I’ve always loved maps. I’m good at reading maps. If you give me a standardized test that has map questions, I’ll get them all right. No problem.
I love studying maps. Fictional maps, real maps. Where I want to go. Where I’ve been. My husband loves maps too. We have maps all over our bedroom walls of the places we’ve been.
But give me a map while I’m going somewhere, and ask me questions, and I’ll get all messed up. Often, I mess up east and west. I’ve always thought this was because I’m a slow thinker (like molasses). I’m especially slow when under-pressure. Recently, on a trip to Minneapolis, I discovered that my real problem is something a little different.
I read too much.
I read more than 100 books a year. I probably read more than two or three hours every day. My eyes are used to traveling left to right. Moving through a page in a certain direction. The past, where I was, what just happened, is on the left. I’m moving toward the right. What is going to happen is on the right side of the page.

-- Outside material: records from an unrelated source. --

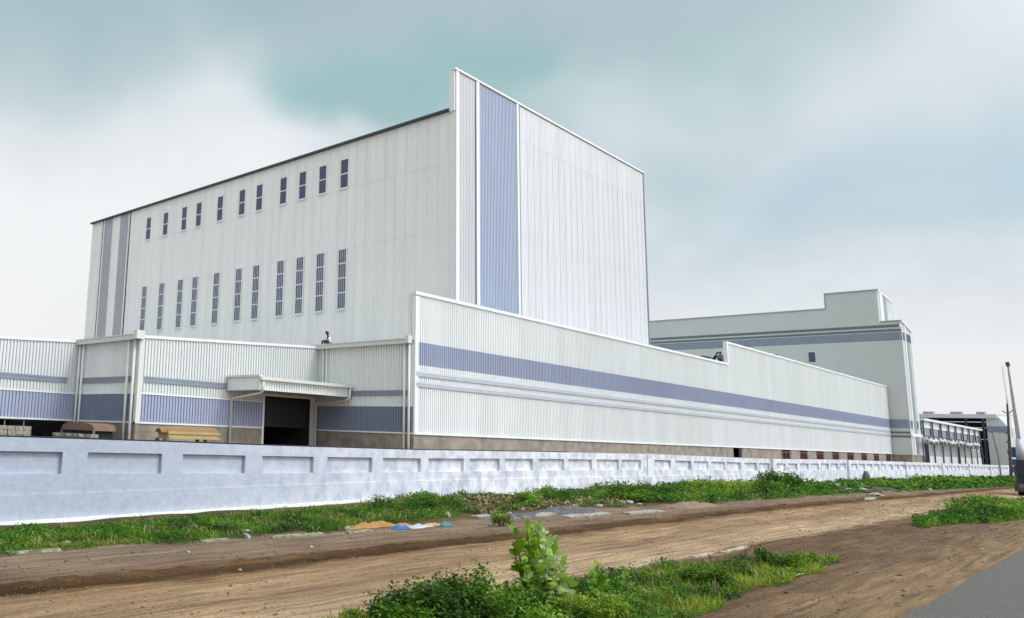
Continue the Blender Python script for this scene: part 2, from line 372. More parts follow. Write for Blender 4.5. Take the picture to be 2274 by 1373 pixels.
# ------------------------------------------------------------------ tall warehouse
TX, TY, TX1, TY1, TP, TR = 46.57, 32.66, 78.12, 84.41, 29.02, 25.86
tall = thing('tall_warehouse', (TX, TY, 0), 'tallest off-white warehouse with a vertical blue-grey stripe and two rows of narrow side windows', 'warehouse')
mb = MB()
tiers = (12.2, 17.0, 22.0)
for a, b in ((TY+.02, 76.04), (76.54+1.62, 79.8), (81.8, TY1)): corr('y', a, b, TX, 6.5, TR, mb=mb, depth=.018, pitch=.25, ribw=.06, tiers=tiers)
for k in range(52):      # standing side laps of the sheets
    y = TY+.5+k*1.0
    if y < 75.5: mb.box(TX-.038, TX-.01, y, y+.02, 6.5, TR)
mb.build('side_cladding', CLADL, tall)
for a, b in ((76.54, 78.16), (79.8, 81.44)): corr('y', a, b, TX, 6.5, TR, depth=.018, pitch=.25).build('vertical_stripe', STONEG, tall)
for a in (76.12, 81.48): MB().box(TX-.04, TX-.0, a, a+.3, 6.5, TR).build('stripe_trim', TRIM, tall)
BLK = mat('dark_seam', (0.05, 0.055, 0.06), .6)
for a in (75.9, 81.8): MB().box(TX-.05, TX-.0, a, a+.14, 6.5, TR).build('stripe_seam', BLK, tall)
mb = MB(); corr('x', TX+.3, 48.98, TY, 6.5, 28.8, mb=mb, gv=.04, tiers=(27,)); corr('x', 55.22, TX1-.1, TY, 6.5, 28.8, mb=mb, depth=.03, tiers=(18.3, 26.0))
for k in range(22):
    x = 56.3+k
    mb.box(x, x+.012, TY-.040, TY-.02, 6.5, 28.7)
mb.build('front_cladding', CLADT, tall)
corr('x', 49.5, 54.68, TY, 6.5, 28.75, gv=.03).build('vertical_stripe', BLUET, tall)
MB().box(49.08, 49.46, TY-.09, TY, 6.5, 28.87).box(54.7, 54.97, TY-.09, TY, 6.5, 28.87).build('stripe_trim', TRIM, tall)
MB().box(48.98, 49.07, TY-.10, TY, 6.5, 28.87).box(54.98, 55.2, TY-.05, TY, 6.5, 28.87).build('stripe_seam', STRIPE, tall)
MB().box(TX-.05, TX+.3, TY-.08, TY-.005, 6.5, 28.87).build('corner_trim', TRIM, tall)
mb = MB(); mb.box(TX-.22, TX1+.05, TY-.12, TY+.3, 28.87, TP); mb.build('parapet_cap', TRIM, tall)
MB().box(TX-.18, TX+.3, TY+.02, TY+.45, TR-.1, 28.87).box(TX+.3, TX1, TY+.05, TY+.3, TR-1, 28.75).build('parapet_back', CLADL, tall)
MB().box(TX1-.1, TX1+.04, TY-.08, TY+.3, 6.5, 28.87).build('corner_trim', STRIPE, tall)
MB().box(TX-.3, TX+.1, TY+.45, TY1+.1, TR-.04, TR+.12).build('eave_gutter', BLK, tall)
MB().box(TX+.12, TX1, TY+.3, TY1, TR-.3, TR).build('roof', ROOF, tall)
MB().box(TX+.1, TX1, TY1-.2, TY1, 6, TR-.3).box(TX1-.1, TX1, TY+.31, TY1-.2, 6, TR-.3).build('rear_wall', CLADL, tall)
WHB = mat('white_window_bars', (.66, .67, .70), .5)
def tallwin(y, z0, z1, trans, ribs):
    w = .40; x = TX-.03
    mb = MB(); mb.box(x-.05, x+.02, y-w-.07, y-w, z0-.14, z1+.05).box(x-.05, x+.02, y+w, y+w+.07, z0-.14, z1+.05).box(x-.05, x+.02, y-w, y+w, z1, z1+.05).box(x-.09, x+.02, y-w, y+w, z0-.14, z0)
    for t in trans: mb.box(x-.04, x+.02, y-w, y+w, t, t+.09)
    wdw = mb.build('window', TRIM, tall)
    MB().box(x-.02, x+.015, y-w, y+w, z0, z1).build('pane', PANE, wdw)
    if ribs:
        mb = MB()
        for k in range(3): mb.box(x-.032, x-.02, y-w+.18+k*.2, y-w+.225+k*.2, z0, z1)
        mb.build('bars', WHB, wdw)
    return wdw
ys = [43.5, 45.98, 48.4, 50.83, 54.05, 56.5, 59.8, 63.2, 65.65, 68.95, 72.15]
up = tallwin(ys[0], 22.12, 24.5, (23.25,), False); lo = tallwin(ys[0], 12.12, 16.93, (13.35, 14.55, 15.75), True)
for y in ys[1:]:
    copy_tree(up, tall, (0, y-ys[0], 0)); copy_tree(lo, tall, (0, y-ys[0], 0))

# ------------------------------------------------------------------ far warehouse closing the long facade
FX = 158.5
farb = thing('stepped_warehouse', (FX, 26.9, 0), 'grey stepped warehouse with a raised block, at the right end of the facade', 'warehouse')
mb = MB()
def fc(y0, y1, z0, z1, t=(), d=.03): corr('y', y0, y1, FX, z0, z1, mb=mb, depth=d, pitch=.3, tiers=t)
fc(26.9, 72, 7.82, 20.28, (14,)); fc(26.9, 72, 21.6, 21.74); fc(26.9, 72, 22.1, 22.39); fc(26.9, 29.63, 22.82, 23.35); fc(29.63, 36.85, 22.82, 28.6); fc(36.85, 72, 22.82, 26.07)
fc(26.9, 29.4, 2.36, 5.05); fc(26.9, 29.4, 5.35, 5.65); fc(26.9, 29.4, 5.95, 6.46)
mb.build('side_cladding', CLADF, farb)
mb = MB(); fc(27.1, 72, 20.28, 21.6); fc(27.1, 29.4, 6.46, 7.82); mb.build('colour_band', STRIPE, farb)
mb = MB()
for z0, z1 in ((21.74, 22.1), (22.39, 22.82)): mb.box(FX-.05, FX, 27.1, 72, z0, z1)
for z0, z1 in ((5.05, 5.35), (5.65, 5.95)): mb.box(FX-.05, FX, 27.0, 29.35, z0, z1)
mb.build('trim_rail', mat('dark_grey_green_strip', (0.13, 0.17, 0.18), .6), farb)
mb = MB(); mb.box(FX-.12, FX+.3, 26.85, 29.5, 23.3, 23.5).box(FX-.12, FX+.3, 29.5, 36.95, 28.55, 28.75).box(FX-.12, FX+.3, 36.95, 72, 26.0, 26.22).box(FX-.12, FX+.3, 36.8, 36.95, 26.22, 28.55)
mb.build('parapet_cap', mat('grey_flashing', (.33, .37, .36), .5), farb)
# short front
sl2 = lambda x: 23.35-(x-158.5)*.152
mb = MB(); corr('x', 158.7, 166.1, 26.9, 7.7, 20.28, mb=mb, pitch=.3); corr('x', 158.7, 166.1, 26.9, 21.6, sl2, mb=mb, pitch=.3); corr('x', 158.7, 166.1, 26.9, 2.36, 6.46, mb=mb, pitch=.3)
corr('x', 158.5, 168.8, 29.63, 22.9, lambda x: 28.6-(x-158.5)*.07, mb=mb, pitch=.3)
mb.build('front_cladding', CLAD, farb)
corr('x', 158.7, 166.1, 26.9, 20.28, 21.6, pitch=.3).build('colour_band', BLUED, farb)
corr('x', 158.7, 166.1, 26.9, 6.46, 7.7, pitch=.3).build('colour_band', BLUED, farb)
MB().box(161.6, 163.3, 26.8, 26.86, 2.6, 20.2).box(162.6, 164.2, 29.53, 29.6, 22.9, 28.1).build('vertical_stripe', STRIPE, farb)
MB().box(160.2, 160.9, 26.77, 26.86, 2.4, 22.8).box(164.6, 165.3, 26.77, 26.86, 2.4, 22.2).box(159.6, 161.2, 29.5, 29.6, 22.9, 28.3).box(158.4, 166.2, 26.7, 26.86, 5.2, 5.7).build('stripe_trim', TRIM, farb)
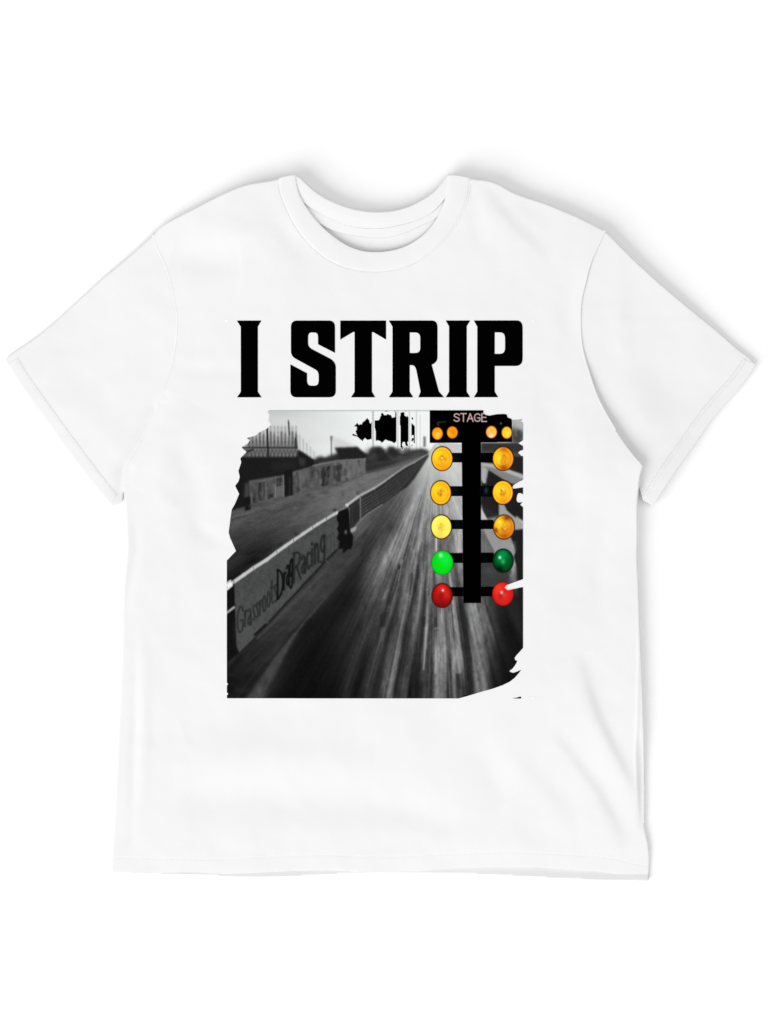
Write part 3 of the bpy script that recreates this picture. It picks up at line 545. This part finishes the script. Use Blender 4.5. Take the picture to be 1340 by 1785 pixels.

Maps only work this way if you are traveling from west to east. If you are traveling from east to west, you are “moving” across the map opposite of the way you read a book.
If I look at a map and I’m not in that place, I totally get the map. No confusion at all.
If I look at a map and I’m in that place or moving through that place, my brain wants the left side of the paper to be where I was and the right side of the paper to be where I’m going.
I only just figured this out. I haven’t tried to navigate anywhere since discovering this about myself. Perhaps I will become a better navigator now that I can fight my brain’s impulse to put myself on a map the way I put myself in a book. Perhaps not.
I’m curious if anyone else has this problem. You avid readers out there. Does this ring true for you?
I have also always loved looking at maps. Maybe Andy and I get our love of maps from our dad who also loves maps. I haven’t thought of it before but think my brain may work as yours does . Sometimes I need to turn the map around to be able to navigate as I’m going!
Yes! Turning the map does help.
I love maps too and i totally get what you wrote. It makes so much sense. So here is what you do. Travel east. Work worth your brain. Of course a trip to the grand Canyon is out.
Ha! Maybe Europe? And then just continue traveling east?